כי אל ארצי ואל מולדתי תלך ולקחת אשה לבני ליצחק ... (כד-ד)
MASHAL: Every year, R’ Eliyahu Eliezer Dessler zt”l, remained in Gateshead the week of his father’s yahrzeit so that he could spend the week immersed in Torah and lead the davening in the Kollel. This was a practice very dear to him as he put a lot of emotion and spiritual strength into this week.
One year, on the very evening of his father’s yahrzeit, he asked Rabbi Waltner, a close family friend, to accompany him to the train station. There were no cabs available, so they had to walk all the way to the Newcastle train station. All along the way, R’ Dessler refused to permit his younger friend to carry his bag despite the very long walk.
On the steps of the train, R’ Dessler finally explained why he was departing precisely at the moment when he should have taken the amud in the Kollel. He told Rabbi Waltner that he had received a call from a Rosh Yeshivah in London that a certain shidduch between a girl in Gateshead Seminary and a yeshivah bachur in London had run into difficulties, and that Rabbi Dessler might be able to save it. “I thought to myself,” said Rabbi Dessler, “What better Kaddish can I send my father than to help establish a house of Torah!”
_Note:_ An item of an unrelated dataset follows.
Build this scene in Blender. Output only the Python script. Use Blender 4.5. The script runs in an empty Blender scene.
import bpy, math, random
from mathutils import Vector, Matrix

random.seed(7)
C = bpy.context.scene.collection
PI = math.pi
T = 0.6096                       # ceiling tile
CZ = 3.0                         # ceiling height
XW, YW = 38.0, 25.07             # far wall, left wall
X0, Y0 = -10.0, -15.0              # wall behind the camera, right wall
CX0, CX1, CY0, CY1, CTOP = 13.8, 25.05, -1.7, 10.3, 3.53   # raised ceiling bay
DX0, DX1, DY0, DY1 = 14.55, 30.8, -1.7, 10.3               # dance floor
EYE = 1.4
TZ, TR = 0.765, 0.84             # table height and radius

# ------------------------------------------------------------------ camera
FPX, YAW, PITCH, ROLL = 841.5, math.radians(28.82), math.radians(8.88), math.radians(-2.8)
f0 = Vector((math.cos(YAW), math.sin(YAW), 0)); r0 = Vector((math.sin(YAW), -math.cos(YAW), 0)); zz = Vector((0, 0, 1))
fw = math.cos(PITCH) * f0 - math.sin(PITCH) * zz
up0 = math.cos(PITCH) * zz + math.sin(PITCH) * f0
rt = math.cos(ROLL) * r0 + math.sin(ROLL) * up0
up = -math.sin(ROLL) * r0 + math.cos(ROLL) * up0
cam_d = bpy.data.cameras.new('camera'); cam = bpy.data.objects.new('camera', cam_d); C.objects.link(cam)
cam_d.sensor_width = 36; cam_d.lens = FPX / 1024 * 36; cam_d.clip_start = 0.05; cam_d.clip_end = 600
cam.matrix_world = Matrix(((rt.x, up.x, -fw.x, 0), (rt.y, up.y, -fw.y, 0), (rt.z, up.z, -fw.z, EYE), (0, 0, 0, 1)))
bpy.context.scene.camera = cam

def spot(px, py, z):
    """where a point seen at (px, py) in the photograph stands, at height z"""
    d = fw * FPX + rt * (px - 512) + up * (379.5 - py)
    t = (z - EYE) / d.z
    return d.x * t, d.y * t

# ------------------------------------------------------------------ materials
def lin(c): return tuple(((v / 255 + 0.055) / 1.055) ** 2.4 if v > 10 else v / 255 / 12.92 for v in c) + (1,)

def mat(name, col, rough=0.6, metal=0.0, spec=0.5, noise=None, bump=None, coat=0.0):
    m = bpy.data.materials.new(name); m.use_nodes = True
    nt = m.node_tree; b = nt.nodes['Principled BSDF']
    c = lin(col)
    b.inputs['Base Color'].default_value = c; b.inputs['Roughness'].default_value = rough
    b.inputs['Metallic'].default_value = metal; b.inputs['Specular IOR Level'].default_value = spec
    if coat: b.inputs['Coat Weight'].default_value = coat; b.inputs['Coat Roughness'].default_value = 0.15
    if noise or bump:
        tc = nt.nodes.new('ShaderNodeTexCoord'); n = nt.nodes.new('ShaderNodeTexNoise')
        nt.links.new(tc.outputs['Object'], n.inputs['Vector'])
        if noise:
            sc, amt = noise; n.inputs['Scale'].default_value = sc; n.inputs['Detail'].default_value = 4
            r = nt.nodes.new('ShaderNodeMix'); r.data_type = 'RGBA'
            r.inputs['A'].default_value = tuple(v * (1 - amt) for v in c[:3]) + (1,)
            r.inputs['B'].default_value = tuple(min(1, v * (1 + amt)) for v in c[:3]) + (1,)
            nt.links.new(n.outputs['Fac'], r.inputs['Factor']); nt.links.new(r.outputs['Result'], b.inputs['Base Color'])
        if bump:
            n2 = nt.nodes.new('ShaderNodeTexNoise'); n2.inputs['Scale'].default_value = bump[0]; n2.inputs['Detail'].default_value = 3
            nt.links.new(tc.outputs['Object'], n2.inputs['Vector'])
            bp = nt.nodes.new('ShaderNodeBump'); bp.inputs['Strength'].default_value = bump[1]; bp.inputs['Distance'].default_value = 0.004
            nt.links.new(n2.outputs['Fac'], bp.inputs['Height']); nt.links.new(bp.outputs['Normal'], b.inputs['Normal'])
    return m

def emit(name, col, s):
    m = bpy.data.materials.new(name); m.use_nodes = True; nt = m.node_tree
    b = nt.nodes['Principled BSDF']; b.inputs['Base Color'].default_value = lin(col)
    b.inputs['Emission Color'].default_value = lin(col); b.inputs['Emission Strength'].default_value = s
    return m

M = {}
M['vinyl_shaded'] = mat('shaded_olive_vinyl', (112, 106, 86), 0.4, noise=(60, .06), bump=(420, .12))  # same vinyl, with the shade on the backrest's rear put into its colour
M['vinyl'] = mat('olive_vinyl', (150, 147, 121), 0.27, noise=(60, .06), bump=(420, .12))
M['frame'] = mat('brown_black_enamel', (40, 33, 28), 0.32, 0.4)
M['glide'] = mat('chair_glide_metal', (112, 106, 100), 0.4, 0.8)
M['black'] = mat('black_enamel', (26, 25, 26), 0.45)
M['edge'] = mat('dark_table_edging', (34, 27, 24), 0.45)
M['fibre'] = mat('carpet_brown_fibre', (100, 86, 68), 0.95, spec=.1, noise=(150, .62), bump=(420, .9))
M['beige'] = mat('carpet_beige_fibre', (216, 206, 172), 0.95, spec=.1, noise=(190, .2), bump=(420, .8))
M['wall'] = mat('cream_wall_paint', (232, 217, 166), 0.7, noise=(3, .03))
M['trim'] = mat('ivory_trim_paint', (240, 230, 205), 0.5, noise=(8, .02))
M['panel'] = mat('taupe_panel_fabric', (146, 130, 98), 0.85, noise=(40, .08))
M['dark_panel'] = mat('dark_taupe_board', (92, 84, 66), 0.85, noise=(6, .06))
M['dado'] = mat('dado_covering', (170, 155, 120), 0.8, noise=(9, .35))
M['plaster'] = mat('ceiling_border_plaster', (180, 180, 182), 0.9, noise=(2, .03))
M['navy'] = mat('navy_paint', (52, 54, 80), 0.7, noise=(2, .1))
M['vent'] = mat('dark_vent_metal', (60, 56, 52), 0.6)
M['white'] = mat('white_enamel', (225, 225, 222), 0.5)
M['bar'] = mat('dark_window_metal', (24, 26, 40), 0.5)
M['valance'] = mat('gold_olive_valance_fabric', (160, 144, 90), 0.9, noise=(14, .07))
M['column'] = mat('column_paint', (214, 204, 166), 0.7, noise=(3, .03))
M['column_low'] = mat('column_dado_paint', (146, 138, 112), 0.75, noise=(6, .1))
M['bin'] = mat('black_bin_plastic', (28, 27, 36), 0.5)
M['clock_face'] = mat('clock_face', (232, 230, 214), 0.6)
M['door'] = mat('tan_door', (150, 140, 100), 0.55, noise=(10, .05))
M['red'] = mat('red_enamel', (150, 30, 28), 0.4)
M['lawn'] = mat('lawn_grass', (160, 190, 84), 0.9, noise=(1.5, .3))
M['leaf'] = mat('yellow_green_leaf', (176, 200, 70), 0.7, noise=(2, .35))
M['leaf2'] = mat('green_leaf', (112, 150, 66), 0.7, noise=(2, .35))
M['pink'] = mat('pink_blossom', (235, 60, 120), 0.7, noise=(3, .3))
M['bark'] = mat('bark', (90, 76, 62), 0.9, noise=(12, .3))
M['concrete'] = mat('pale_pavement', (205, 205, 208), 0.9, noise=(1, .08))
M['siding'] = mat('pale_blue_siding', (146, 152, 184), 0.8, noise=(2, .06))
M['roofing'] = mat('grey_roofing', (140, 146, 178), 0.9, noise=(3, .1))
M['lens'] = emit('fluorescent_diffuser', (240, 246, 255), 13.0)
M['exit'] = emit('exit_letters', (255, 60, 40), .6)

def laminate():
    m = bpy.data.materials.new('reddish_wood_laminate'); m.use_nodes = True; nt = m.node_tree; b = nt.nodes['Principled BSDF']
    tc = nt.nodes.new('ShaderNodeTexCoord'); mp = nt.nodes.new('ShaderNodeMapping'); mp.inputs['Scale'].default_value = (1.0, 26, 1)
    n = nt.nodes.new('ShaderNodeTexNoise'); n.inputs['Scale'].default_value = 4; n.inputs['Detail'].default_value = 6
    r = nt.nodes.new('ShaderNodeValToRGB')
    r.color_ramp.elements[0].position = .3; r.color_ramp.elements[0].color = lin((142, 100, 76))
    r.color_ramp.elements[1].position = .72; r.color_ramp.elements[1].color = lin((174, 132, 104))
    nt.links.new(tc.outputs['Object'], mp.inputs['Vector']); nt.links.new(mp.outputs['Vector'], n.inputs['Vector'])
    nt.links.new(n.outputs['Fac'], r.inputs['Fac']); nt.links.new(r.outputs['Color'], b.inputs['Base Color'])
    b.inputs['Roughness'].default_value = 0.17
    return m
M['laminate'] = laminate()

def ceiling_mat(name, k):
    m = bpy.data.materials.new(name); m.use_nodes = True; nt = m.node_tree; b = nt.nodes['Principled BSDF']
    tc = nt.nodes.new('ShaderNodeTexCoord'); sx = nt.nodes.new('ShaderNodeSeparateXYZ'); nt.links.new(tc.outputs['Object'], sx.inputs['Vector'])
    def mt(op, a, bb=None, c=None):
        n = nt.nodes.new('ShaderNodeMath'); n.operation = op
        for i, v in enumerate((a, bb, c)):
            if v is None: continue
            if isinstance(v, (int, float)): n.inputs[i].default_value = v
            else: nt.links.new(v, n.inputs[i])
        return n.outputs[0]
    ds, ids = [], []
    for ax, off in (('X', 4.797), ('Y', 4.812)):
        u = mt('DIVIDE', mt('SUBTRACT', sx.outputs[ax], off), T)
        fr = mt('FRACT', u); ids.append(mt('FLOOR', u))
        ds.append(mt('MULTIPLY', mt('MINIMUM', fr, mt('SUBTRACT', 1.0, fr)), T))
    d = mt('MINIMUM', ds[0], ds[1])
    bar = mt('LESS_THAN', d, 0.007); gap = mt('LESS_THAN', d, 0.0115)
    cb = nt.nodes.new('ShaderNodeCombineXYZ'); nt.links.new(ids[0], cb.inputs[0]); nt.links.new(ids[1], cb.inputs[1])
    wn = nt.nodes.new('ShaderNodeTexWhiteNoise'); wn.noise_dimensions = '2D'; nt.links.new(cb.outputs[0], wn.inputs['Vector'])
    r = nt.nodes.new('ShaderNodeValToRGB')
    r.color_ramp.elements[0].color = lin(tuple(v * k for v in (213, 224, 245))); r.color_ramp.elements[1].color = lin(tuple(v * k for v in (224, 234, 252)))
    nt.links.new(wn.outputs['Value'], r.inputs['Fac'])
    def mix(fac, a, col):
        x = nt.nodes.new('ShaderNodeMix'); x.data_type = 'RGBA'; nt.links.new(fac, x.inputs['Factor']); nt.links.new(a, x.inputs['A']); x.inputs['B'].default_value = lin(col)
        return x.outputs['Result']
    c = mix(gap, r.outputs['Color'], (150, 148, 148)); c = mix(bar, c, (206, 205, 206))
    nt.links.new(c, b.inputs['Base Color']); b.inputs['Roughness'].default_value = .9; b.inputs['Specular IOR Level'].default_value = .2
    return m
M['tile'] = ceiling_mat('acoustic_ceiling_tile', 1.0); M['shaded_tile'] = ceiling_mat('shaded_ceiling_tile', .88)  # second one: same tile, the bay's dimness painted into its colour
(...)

NIMSHAL: Each and every year, as we read this week’s parsha, we are invited to study the “Shidduch” of Yitzchok and Rivkah. The Torah goes through a very detailed narrative, and great unusual length when describing this shidduch story. The stress and importance of helping along a shidduch is thus quite apparent. One who succeeds in making a match carries the merit of all the offspring thereafter and even one who doesn’t succeed - but gave it a real try - carries the great merit of helping populate the world, which is the task of each and every individual on this world.